## WHAT THE TASK REQUIRES
Every line that contains the word "scene" should be copied.

--- START OF DATASET SECTION ---

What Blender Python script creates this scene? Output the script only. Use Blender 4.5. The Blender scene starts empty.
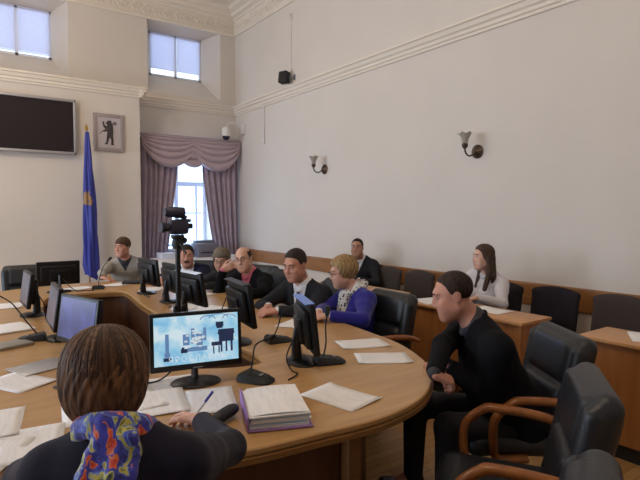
import bpy, bmesh, math, random
import numpy as np
from mathutils import Vector, Matrix
random.seed(7)
S = bpy.context.scene
COL = S.collection
PI = math.pi
rad = math.radians

# ------------------------------------------------------------------ materials
MATS = {}
def srgb(r, g, b):
    f = lambda c: (c/255/12.92) if c/255 <= .04045 else ((c/255+.055)/1.055)**2.4
    return (f(r), f(g), f(b), 1)

def base_mat(name):
    m = bpy.data.materials.new(name); m.use_nodes = True
    return m, m.node_tree, m.node_tree.nodes['Principled BSDF']

def mat(name, col, rough=.6, metal=0., spec=.5, noise=0., nscale=40., bump=0., bscale=200., emit=None, trans=0., alpha=1., sheen=0.):
    if name in MATS: return MATS[name]
    m, nt, b = base_mat(name)
    c = srgb(*col)
    b.inputs['Base Color'].default_value = c
    b.inputs['Roughness'].default_value = rough
    b.inputs['Metallic'].default_value = metal
    b.inputs['Specular IOR Level'].default_value = spec
    b.inputs['Transmission Weight'].default_value = trans
    b.inputs['Alpha'].default_value = alpha
    b.inputs['Sheen Weight'].default_value = sheen
    tc = nt.nodes.new('ShaderNodeTexCoord')
    if noise:
        n = nt.nodes.new('ShaderNodeTexNoise'); n.inputs['Scale'].default_value = nscale; n.inputs['Detail'].default_value = 4
        nt.links.new(tc.outputs['Object'], n.inputs['Vector'])
        r = nt.nodes.new('ShaderNodeValToRGB')
        r.color_ramp.elements[0].position = .3; r.color_ramp.elements[1].position = .7
        r.color_ramp.elements[0].color = tuple(x*(1-noise) for x in c[:3])+(1,)
        r.color_ramp.elements[1].color = tuple(min(1, x*(1+noise)) for x in c[:3])+(1,)
        nt.links.new(n.outputs['Fac'], r.inputs['Fac']); nt.links.new(r.outputs['Color'], b.inputs['Base Color'])
    if bump:
        n = nt.nodes.new('ShaderNodeTexNoise'); n.inputs['Scale'].default_value = bscale; n.inputs['Detail'].default_value = 3
        nt.links.new(tc.outputs['Object'], n.inputs['Vector'])
        bp = nt.nodes.new('ShaderNodeBump'); bp.inputs['Strength'].default_value = bump; bp.inputs['Distance'].default_value = .01
        nt.links.new(n.outputs['Fac'], bp.inputs['Height']); nt.links.new(bp.outputs['Normal'], b.inputs['Normal'])
    if emit:
        b.inputs['Emission Color'].default_value = srgb(*emit[:3]); b.inputs['Emission Strength'].default_value = emit[3]
    MATS[name] = m
    return m

def wood(name, c1, c2, sc=(1, 14, 14), rough=.35, scale=3., spec=.4):
    if name in MATS: return MATS[name]
    m, nt, b = base_mat(name)
    tc = nt.nodes.new('ShaderNodeTexCoord'); mp = nt.nodes.new('ShaderNodeMapping')
    mp.inputs['Scale'].default_value = sc
    n = nt.nodes.new('ShaderNodeTexNoise'); n.inputs['Scale'].default_value = scale; n.inputs['Detail'].default_value = 6; n.inputs['Distortion'].default_value = .6
    r = nt.nodes.new('ShaderNodeValToRGB')
    r.color_ramp.elements[0].position = .3; r.color_ramp.elements[1].position = .7
    r.color_ramp.elements[0].color = srgb(*c1); r.color_ramp.elements[1].color = srgb(*c2)
    nt.links.new(tc.outputs['Object'], mp.inputs['Vector']); nt.links.new(mp.outputs['Vector'], n.inputs['Vector'])
    nt.links.new(n.outputs['Fac'], r.inputs['Fac']); nt.links.new(r.outputs['Color'], b.inputs['Base Color'])
    b.inputs['Roughness'].default_value = rough; b.inputs['Specular IOR Level'].default_value = spec
    MATS[name] = m
    return m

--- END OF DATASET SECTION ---

## OUTPUT OF THE EXERCISE
What Blender Python script creates this scene? Output the script only. Use Blender 4.5. The Blender scene starts empty.
S = bpy.context.scene